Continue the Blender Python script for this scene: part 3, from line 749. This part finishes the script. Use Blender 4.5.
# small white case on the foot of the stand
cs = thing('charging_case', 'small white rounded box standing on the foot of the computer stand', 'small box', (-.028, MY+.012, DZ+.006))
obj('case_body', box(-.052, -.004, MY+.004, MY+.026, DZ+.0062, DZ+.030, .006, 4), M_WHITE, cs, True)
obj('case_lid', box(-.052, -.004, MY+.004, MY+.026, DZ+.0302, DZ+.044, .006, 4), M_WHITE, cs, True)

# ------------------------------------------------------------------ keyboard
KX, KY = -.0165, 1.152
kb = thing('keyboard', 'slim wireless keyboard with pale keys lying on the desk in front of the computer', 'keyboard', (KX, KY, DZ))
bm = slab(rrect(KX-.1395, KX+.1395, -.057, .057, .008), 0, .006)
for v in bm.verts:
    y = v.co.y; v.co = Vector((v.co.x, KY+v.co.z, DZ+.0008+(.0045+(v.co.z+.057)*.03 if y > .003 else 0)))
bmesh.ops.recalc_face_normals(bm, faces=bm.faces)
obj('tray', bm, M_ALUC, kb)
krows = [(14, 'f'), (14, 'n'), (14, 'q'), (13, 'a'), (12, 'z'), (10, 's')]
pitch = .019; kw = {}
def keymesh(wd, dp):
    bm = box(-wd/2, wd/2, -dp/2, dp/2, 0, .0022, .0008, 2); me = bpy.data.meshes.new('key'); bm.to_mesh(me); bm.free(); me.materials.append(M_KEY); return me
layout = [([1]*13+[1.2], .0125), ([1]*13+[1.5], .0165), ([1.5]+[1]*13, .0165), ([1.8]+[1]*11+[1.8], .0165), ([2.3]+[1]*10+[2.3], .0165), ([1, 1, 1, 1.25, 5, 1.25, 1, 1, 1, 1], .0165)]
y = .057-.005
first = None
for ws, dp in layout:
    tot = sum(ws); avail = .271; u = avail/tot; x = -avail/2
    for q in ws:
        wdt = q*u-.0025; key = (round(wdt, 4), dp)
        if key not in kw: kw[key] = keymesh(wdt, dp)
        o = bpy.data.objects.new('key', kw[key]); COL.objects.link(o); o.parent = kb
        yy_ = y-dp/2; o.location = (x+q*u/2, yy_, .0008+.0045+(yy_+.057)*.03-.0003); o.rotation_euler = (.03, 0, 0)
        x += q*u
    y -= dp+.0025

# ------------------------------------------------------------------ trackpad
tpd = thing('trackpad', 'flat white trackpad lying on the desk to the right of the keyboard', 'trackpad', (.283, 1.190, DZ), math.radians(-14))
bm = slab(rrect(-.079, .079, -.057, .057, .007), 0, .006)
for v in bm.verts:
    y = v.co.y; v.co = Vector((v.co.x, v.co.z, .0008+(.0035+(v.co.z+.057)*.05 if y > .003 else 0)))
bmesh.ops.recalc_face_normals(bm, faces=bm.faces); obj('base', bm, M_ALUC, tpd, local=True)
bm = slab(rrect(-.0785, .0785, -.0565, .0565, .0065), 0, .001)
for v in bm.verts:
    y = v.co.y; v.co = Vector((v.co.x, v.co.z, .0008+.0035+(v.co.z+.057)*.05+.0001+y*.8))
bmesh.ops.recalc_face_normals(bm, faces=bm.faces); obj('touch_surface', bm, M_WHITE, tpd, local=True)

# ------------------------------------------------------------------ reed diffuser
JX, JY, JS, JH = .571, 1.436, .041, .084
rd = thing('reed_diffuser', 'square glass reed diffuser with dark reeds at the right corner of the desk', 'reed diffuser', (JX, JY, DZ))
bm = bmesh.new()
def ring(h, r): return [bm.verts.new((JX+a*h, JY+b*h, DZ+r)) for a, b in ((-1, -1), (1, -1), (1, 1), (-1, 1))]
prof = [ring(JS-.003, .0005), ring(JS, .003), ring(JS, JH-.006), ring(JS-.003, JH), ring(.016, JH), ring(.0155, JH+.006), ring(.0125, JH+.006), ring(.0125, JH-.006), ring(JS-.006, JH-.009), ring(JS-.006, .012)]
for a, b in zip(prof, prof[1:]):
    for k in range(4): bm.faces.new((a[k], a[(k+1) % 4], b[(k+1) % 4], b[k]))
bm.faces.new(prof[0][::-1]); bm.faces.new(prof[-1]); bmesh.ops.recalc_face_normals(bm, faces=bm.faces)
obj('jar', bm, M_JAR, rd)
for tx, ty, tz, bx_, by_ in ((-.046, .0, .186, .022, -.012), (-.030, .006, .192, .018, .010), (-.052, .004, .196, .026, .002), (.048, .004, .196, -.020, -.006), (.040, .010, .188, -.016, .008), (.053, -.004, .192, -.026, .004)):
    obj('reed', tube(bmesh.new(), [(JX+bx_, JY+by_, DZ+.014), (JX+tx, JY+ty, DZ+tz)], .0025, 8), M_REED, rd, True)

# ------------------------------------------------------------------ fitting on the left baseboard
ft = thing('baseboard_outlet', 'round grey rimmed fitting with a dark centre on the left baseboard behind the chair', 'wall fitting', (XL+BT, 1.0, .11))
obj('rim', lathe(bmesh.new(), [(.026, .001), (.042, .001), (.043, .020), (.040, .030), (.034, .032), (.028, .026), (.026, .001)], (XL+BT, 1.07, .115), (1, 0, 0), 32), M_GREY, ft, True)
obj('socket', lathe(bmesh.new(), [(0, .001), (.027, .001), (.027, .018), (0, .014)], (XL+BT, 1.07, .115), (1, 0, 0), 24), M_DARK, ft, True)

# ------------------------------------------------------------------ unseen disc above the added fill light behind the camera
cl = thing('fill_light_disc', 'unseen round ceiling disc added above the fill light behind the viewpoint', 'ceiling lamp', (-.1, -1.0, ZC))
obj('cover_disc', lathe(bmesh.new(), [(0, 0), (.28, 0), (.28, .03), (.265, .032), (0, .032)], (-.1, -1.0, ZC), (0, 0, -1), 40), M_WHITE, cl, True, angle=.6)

· · · ·

*YOUR TASK*:
Return all the data exactly as given.

*TASK OUTPUT*:
Continue the Blender Python script for this scene: part 3, from line 749. This part finishes the script. Use Blender 4.5.
# small white case on the foot of the stand
cs = thing('charging_case', 'small white rounded box standing on the foot of the computer stand', 'small box', (-.028, MY+.012, DZ+.006))
obj('case_body', box(-.052, -.004, MY+.004, MY+.026, DZ+.0062, DZ+.030, .006, 4), M_WHITE, cs, True)
obj('case_lid', box(-.052, -.004, MY+.004, MY+.026, DZ+.0302, DZ+.044, .006, 4), M_WHITE, cs, True)

# ------------------------------------------------------------------ keyboard
KX, KY = -.0165, 1.152
kb = thing('keyboard', 'slim wireless keyboard with pale keys lying on the desk in front of the computer', 'keyboard', (KX, KY, DZ))
bm = slab(rrect(KX-.1395, KX+.1395, -.057, .057, .008), 0, .006)
for v in bm.verts:
    y = v.co.y; v.co = Vector((v.co.x, KY+v.co.z, DZ+.0008+(.0045+(v.co.z+.057)*.03 if y > .003 else 0)))
bmesh.ops.recalc_face_normals(bm, faces=bm.faces)
obj('tray', bm, M_ALUC, kb)
krows = [(14, 'f'), (14, 'n'), (14, 'q'), (13, 'a'), (12, 'z'), (10, 's')]
pitch = .019; kw = {}
def keymesh(wd, dp):
    bm = box(-wd/2, wd/2, -dp/2, dp/2, 0, .0022, .0008, 2); me = bpy.data.meshes.new('key'); bm.to_mesh(me); bm.free(); me.materials.append(M_KEY); return me
layout = [([1]*13+[1.2], .0125), ([1]*13+[1.5], .0165), ([1.5]+[1]*13, .0165), ([1.8]+[1]*11+[1.8], .0165), ([2.3]+[1]*10+[2.3], .0165), ([1, 1, 1, 1.25, 5, 1.25, 1, 1, 1, 1], .0165)]
y = .057-.005
first = None
for ws, dp in layout:
    tot = sum(ws); avail = .271; u = avail/tot; x = -avail/2
    for q in ws:
        wdt = q*u-.0025; key = (round(wdt, 4), dp)
        if key not in kw: kw[key] = keymesh(wdt, dp)
        o = bpy.data.objects.new('key', kw[key]); COL.objects.link(o); o.parent = kb
        yy_ = y-dp/2; o.location = (x+q*u/2, yy_, .0008+.0045+(yy_+.057)*.03-.0003); o.rotation_euler = (.03, 0, 0)
        x += q*u
    y -= dp+.0025

# ------------------------------------------------------------------ trackpad
tpd = thing('trackpad', 'flat white trackpad lying on the desk to the right of the keyboard', 'trackpad', (.283, 1.190, DZ), math.radians(-14))
bm = slab(rrect(-.079, .079, -.057, .057, .007), 0, .006)
for v in bm.verts:
    y = v.co.y; v.co = Vector((v.co.x, v.co.z, .0008+(.0035+(v.co.z+.057)*.05 if y > .003 else 0)))
bmesh.ops.recalc_face_normals(bm, faces=bm.faces); obj('base', bm, M_ALUC, tpd, local=True)
bm = slab(rrect(-.0785, .0785, -.0565, .0565, .0065), 0, .001)
for v in bm.verts:
    y = v.co.y; v.co = Vector((v.co.x, v.co.z, .0008+.0035+(v.co.z+.057)*.05+.0001+y*.8))
bmesh.ops.recalc_face_normals(bm, faces=bm.faces); obj('touch_surface', bm, M_WHITE, tpd, local=True)

# ------------------------------------------------------------------ reed diffuser
JX, JY, JS, JH = .571, 1.436, .041, .084
rd = thing('reed_diffuser', 'square glass reed diffuser with dark reeds at the right corner of the desk', 'reed diffuser', (JX, JY, DZ))
bm = bmesh.new()
def ring(h, r): return [bm.verts.new((JX+a*h, JY+b*h, DZ+r)) for a, b in ((-1, -1), (1, -1), (1, 1), (-1, 1))]
prof = [ring(JS-.003, .0005), ring(JS, .003), ring(JS, JH-.006), ring(JS-.003, JH), ring(.016, JH), ring(.0155, JH+.006), ring(.0125, JH+.006), ring(.0125, JH-.006), ring(JS-.006, JH-.009), ring(JS-.006, .012)]
for a, b in zip(prof, prof[1:]):
    for k in range(4): bm.faces.new((a[k], a[(k+1) % 4], b[(k+1) % 4], b[k]))
bm.faces.new(prof[0][::-1]); bm.faces.new(prof[-1]); bmesh.ops.recalc_face_normals(bm, faces=bm.faces)
obj('jar', bm, M_JAR, rd)
for tx, ty, tz, bx_, by_ in ((-.046, .0, .186, .022, -.012), (-.030, .006, .192, .018, .010), (-.052, .004, .196, .026, .002), (.048, .004, .196, -.020, -.006), (.040, .010, .188, -.016, .008), (.053, -.004, .192, -.026, .004)):
    obj('reed', tube(bmesh.new(), [(JX+bx_, JY+by_, DZ+.014), (JX+tx, JY+ty, DZ+tz)], .0025, 8), M_REED, rd, True)

# ------------------------------------------------------------------ fitting on the left baseboard
ft = thing('baseboard_outlet', 'round grey rimmed fitting with a dark centre on the left baseboard behind the chair', 'wall fitting', (XL+BT, 1.0, .11))
obj('rim', lathe(bmesh.new(), [(.026, .001), (.042, .001), (.043, .020), (.040, .030), (.034, .032), (.028, .026), (.026, .001)], (XL+BT, 1.07, .115), (1, 0, 0), 32), M_GREY, ft, True)
obj('socket', lathe(bmesh.new(), [(0, .001), (.027, .001), (.027, .018), (0, .014)], (XL+BT, 1.07, .115), (1, 0, 0), 24), M_DARK, ft, True)

# ------------------------------------------------------------------ unseen disc above the added fill light behind the camera
cl = thing('fill_light_disc', 'unseen round ceiling disc added above the fill light behind the viewpoint', 'ceiling lamp', (-.1, -1.0, ZC))
obj('cover_disc', lathe(bmesh.new(), [(0, 0), (.28, 0), (.28, .03), (.265, .032), (0, .032)], (-.1, -1.0, ZC), (0, 0, -1), 40), M_WHITE, cl, True, angle=.6)